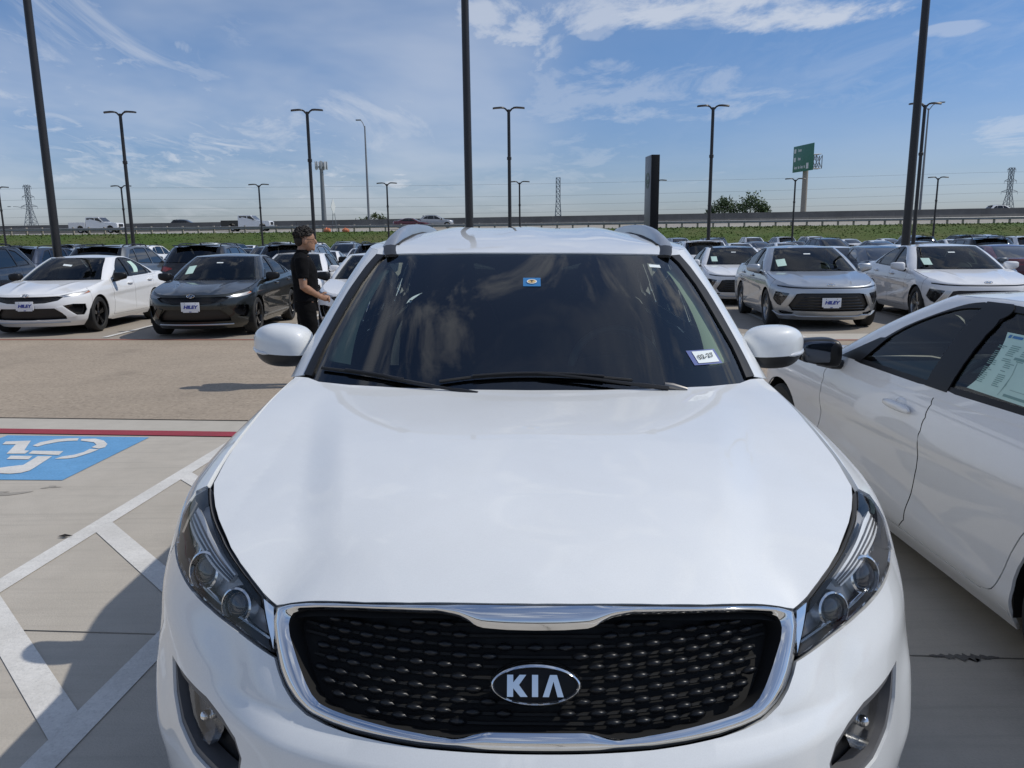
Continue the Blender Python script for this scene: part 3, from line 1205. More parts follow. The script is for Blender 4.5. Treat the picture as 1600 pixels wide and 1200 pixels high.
truss_tower((-252, 420, -3), 30.5, 8, 'lattice power tower at the far left behind the highway')
truss_tower((25.2, 420, -3), 31.5, 4.5, 'slim lattice tower without arms near the picture centre', True)
truss_tower((261.5, 420, -3), 34.0, 8, 'lattice power tower at the far right behind the highway')
for i, (z, yo, sag) in enumerate(((27.6, 0, 2.2), (22.0, 3, 2.6), (17.2, -3, 2.6), (13.0, 4, 2.0), (9.3, -4, 1.6))):
    pts = []
    for k in range(41):
        x = -700+35*k
        u = ((x+252) % 513.5)/513.5
        pts.append((x, 420+yo, z+.006*x-sag*4*u*(1-u)))
    w = obj('power_line', tube(pts, .042, 4, False), 'wire_grey')
    w['kind'] = 'stuff'
    w['label'] = 'thin power line crossing the sky between the lattice towers'

# cell tower
ct = empty('cell_tower', (-53.6, 230, -1))
tag(ct, 'tall single-pole cell tower with a crown of antennas behind the standing man', 'cell tower')
obj('mast', lathe([(.85, 0), (.45, 22.5), (.001, 22.5)], 12, 'Z'), 'galvanised', ct)
obj('platform', G().join(lathe([(1.5, 20.9), (1.6, 20.9), (1.6, 21.05), (1.5, 21.05)], 18, 'Z')).join(box((0, 0, 20.97), (3.0, .12, .12))).join(box((0, 0, 20.97), (.12, 3.0, .12))), 'galvanised', ct)
pan = mesh('antenna', box((0, 0, 0), (.45, .25, 2.2), .04))
pan.materials.append(M['cell_white'])
for k in range(9):
    a = 2*math.pi*k/9
    o = obj('antenna', pan, 'cell_white', ct)
    o.location = (1.65*math.cos(a), 1.65*math.sin(a), 21.3+.15*(k % 2))
    o.rotation_euler = (0, 0, a+math.pi/2)


def mast_light(loc, h, label, arms=((-1.2, 1.2),)):
    root = empty('highway_light', loc)
    tag(root, label, 'street light', 'highway mast lights')
    obj('pole', lathe([(.19, 0), (.16, h*.4), (.10, h-.6), (.08, h-.5), (.001, h-.5)], 10, 'Z'), 'galvanised', root)
    for dx, dz_ in arms:
        a = tube([(0, 0, h-.8), (dx*.35, 0, h-.1), (dx*.7, 0, h+.25), (dx, 0, h+.35)], .06, 6)
        am = obj('arm', a, 'galvanised', root)
        obj('lamp_head', box((dx*1.25, 0, h+.33), (.75, .3, .16), .04), 'galvanised', root)
    return root


mast_light((-20.9, 118, 1.8), 15.4, 'thin tall highway light with one arm left of the picture centre', ((-.7, 1),))
mast_light((60.5, 118, 1.8), 17.0, 'highway light with two arms half hidden behind the thick right pole', ((-1.5, 1), (1.5, 1)))
mast_light((-120, 200, -1), 9.5, 'small far street light right of the left lattice tower', ((-4.0, 1),))

# green highway sign on a cantilever
hs = empty('highway_sign', (43.1, 117.5, 1.5))
tag(hs, 'green highway direction sign on a cantilever pole above the road', 'road sign')
obj('pole', lathe([(.42, 0), (.38, 9.0), (.36, 11.3), (.001, 11.3)], 18, 'Z'), 'road_concrete', hs)
arm = G()
for zz in (8.6, 10.4):
    for yy in (-.5, .5):
        arm.join(tube([(-.6, yy, zz), (2.4, yy+1.2, zz+.25*(zz > 9))], .07, 5))
for i in range(3):
    xa, xb = -.4+i*1.0, .6+i*1.0
    for yy in (-.5, .5):
        arm.join(tube([(xa, yy+.4*(xa+.6), 8.6), (xb, yy+.4*(xb+.6), 10.5)], .05, 5))
        arm.join(tube([(xb, yy+.4*(xb+.6), 8.6), (xa, yy+.4*(xa+.6), 10.5)], .05, 5))
        arm.join(tube([(xb, yy+.4*(xb+.6), 8.6), (xb, yy+.4*(xb+.6), 10.5)], .06, 5))
obj('truss_arm', arm, 'galvanised', hs)
ang = math.atan2(-6.0, .35)
pm = Matrix.Translation((-.75, -.8, 9.95)) @ Matrix.Rotation(math.atan2(-5.8, .75), 4, 'Z')
obj('sign_panel', box((0, 0, 0), (5.9, .10, 3.7), .03).xf(pm), 'sign_green', hs)
for tx, tz, wds in ((-1.45, 1.15, (1.1,)), (-1.45, -.05, (1.0,)), (-2.4, -1.25, (.9, .55, .8, .4))):
    # the words are too far off to read: only their light strokes show
    q = G()
    x_ = tx
    for w_ in wds:
        for k in range(int(w_/.17)):
            q.join(box((x_+k*.17+.06, -.062, tz+(.05 if k == 0 else 0)), (.11, .02, .42 if k == 0 else .32)))
        x_ += w_+.2
    obj('lettering', q.xf(pm), 'sign_white', hs)
for tz in (1.15, -.05):
    obj('route_shield', prism([(-2.6, tz-.3), (-2.1, tz-.3), (-2.05, tz+.3), (-2.65, tz+.3)], -.02, 'Y', -.055).xf(pm), 'sign_white', hs)
obj('exit_tab', prism([(1.1, -1.55), (1.75, -1.55), (1.75, -.75), (1.1, -.75)], -.02, 'Y', -.055).xf(pm), 'sign_white', hs)

# dealership pylon sign
ps = empty('pylon_sign', (10.62, 60, gz(60)))
tag(ps, 'tall narrow dark pylon sign with a round emblem behind the SUV roof', 'sign')
pr = Matrix.Rotation(R(-86), 4, 'Z')
obj('tower_body', box((0, 0, 3.85), (1.75, .62, 7.7), .03).xf(pr), 'pylon_dark', ps)
obj('face_panel', box((0, -.33, 3.9), (1.70, .06, 7.55), .01).xf(pr), 'pylon_silver', ps)
em = G()
for i in range(28):
    a0, a1 = 2*math.pi*i/28, 2*math.pi*(i+1)/28
    em.add([(.58*math.cos(a0), -.47, 5.9+.58*math.sin(a0)), (.58*math.cos(a1), -.47, 5.9+.58*math.sin(a1)), (.40*math.cos(a1), -.47, 5.9+.40*math.sin(a1)), (.40*math.cos(a0), -.47, 5.9+.40*math.sin(a0))], [(0, 1, 2, 3)])
em.join(box((0, -.465, 5.9), (.8, .02, .16))).join(box((0, -.465, 5.72), (.55, .02, .12)))
obj('emblem', em.xf(pr @ Matrix.Translation((0, .09, 0))), 'emblem_green', ps)

# temporary sign seen edge-on with orange sandbags at its foot
ts = empty('temporary_sign', (-21.4, 96.9, ZT(0)))
tag(ts, 'white temporary road sign seen nearly edge-on at the guard rail', 'sign')
obj('sign_panel', prism([(0, 2.0), (.42, 3.0), (0, 4.0), (-.42, 3.0)], .05, 'Y').xf(Matrix.Rotation(R(62), 4, 'Z')), 'sign_white', ts)
for s in (-1, 1):
    obj('leg', tube([(s*.3, .1, 0), (s*.1, .05, 2.2)], .035, 6), 'galvanised', ts)
bagm = superell((0, 0, .20), (.46, .30, .26), 2.2, 16, 8)
for k, (x, lab) in enumerate(((-22.15, 'left'), (-19.9, 'right'))):
    rg = np.random.default_rng(k)
    q = G().add([(v[0]*(1+rg.normal(0, .10)), v[1], v[2]*(1+rg.normal(0, .14))) for v in bagm.V], bagm.F)
    o = obj('sandbag', q, 'orange_vinyl')
    o.location = (x, 96.3, bank(x, 96.3)-.02)
    tag(o, 'orange sandbag lying on the bank, the %s one by the white temporary sign' % lab, 'sandbag', 'orange sandbags')


# ------------------------------------------------------------------ trees
def tree(loc, crowns, trunk_h, n, leaf, label, cols, seed, name='leafy_tree', sparse=0.0):
    rg = np.random.default_rng(seed)
    root = empty(name, loc)
    tag(root, label, 'tree' if 'shrub' not in name else 'shrub', 'trees beyond the highway')
    tr = tube([(0, 0, -.3), (.05, 0, trunk_h*.5), (0, .05, trunk_h)], [.16, .12, .09], 7)
    for cx, cy, cz, r in crowns:
        tr.join(tube([(0, 0, trunk_h*.4), (cx*.5, cy*.5, (trunk_h*.5+cz)*.5), (cx, cy, cz)], [.09, .06, .03], 5))
        for k in range(5):
            d = rg.normal(size=3)
            d /= np.linalg.norm(d)
            tr.join(tube([(cx, cy, cz-r*.3), (cx+d[0]*r*.9, cy+d[1]*r*.9, cz+abs(d[2])*r*.9)], [.035, .012], 4))
    obj('trunk', tr, 'wood_bark', root)
    for ci, cm in enumerate(cols):
        V, F = [], []
        for k in range(n//len(cols)):
            cx, cy, cz, r = crowns[rg.integers(len(crowns))]
            d = rg.normal(size=3)
            d /= np.linalg.norm(d)
            rr = r*rg.uniform(.15, 1.0)**.6*(1+.32*math.sin(7*d[0]+5*d[2]+cx))*(1.25 if rg.random() < .12 else 1)
            c = np.array((cx, cy, cz))+d*rr*np.array((1, 1, .9))
            u = rg.normal(size=3)
            u /= np.linalg.norm(u)
            v = np.cross(u, rg.normal(size=3))
            v /= np.linalg.norm(v)
            s = leaf*rg.uniform(.6, 1.4)
            b = len(V)
            V += [c-u*s, c+v*s*.45, c+u*s, c-v*s*.45]
            F.append((b, b+1, b+2, b+3))
        obj('crown', G().add(V, F), cm, root, sharp=0)
    return root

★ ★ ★

» Objective
Output exactly the span of lines from the top of the listing through the line holding "w['label'] = 'thin", and leave every picture out.

» Task output
Continue the Blender Python script for this scene: part 3, from line 1205. More parts follow. The script is for Blender 4.5. Treat the picture as 1600 pixels wide and 1200 pixels high.
truss_tower((-252, 420, -3), 30.5, 8, 'lattice power tower at the far left behind the highway')
truss_tower((25.2, 420, -3), 31.5, 4.5, 'slim lattice tower without arms near the picture centre', True)
truss_tower((261.5, 420, -3), 34.0, 8, 'lattice power tower at the far right behind the highway')
for i, (z, yo, sag) in enumerate(((27.6, 0, 2.2), (22.0, 3, 2.6), (17.2, -3, 2.6), (13.0, 4, 2.0), (9.3, -4, 1.6))):
    pts = []
    for k in range(41):
        x = -700+35*k
        u = ((x+252) % 513.5)/513.5
        pts.append((x, 420+yo, z+.006*x-sag*4*u*(1-u)))
    w = obj('power_line', tube(pts, .042, 4, False), 'wire_grey')
    w['kind'] = 'stuff'
    w['label'] = 'thin power line crossing the sky between the lattice towers'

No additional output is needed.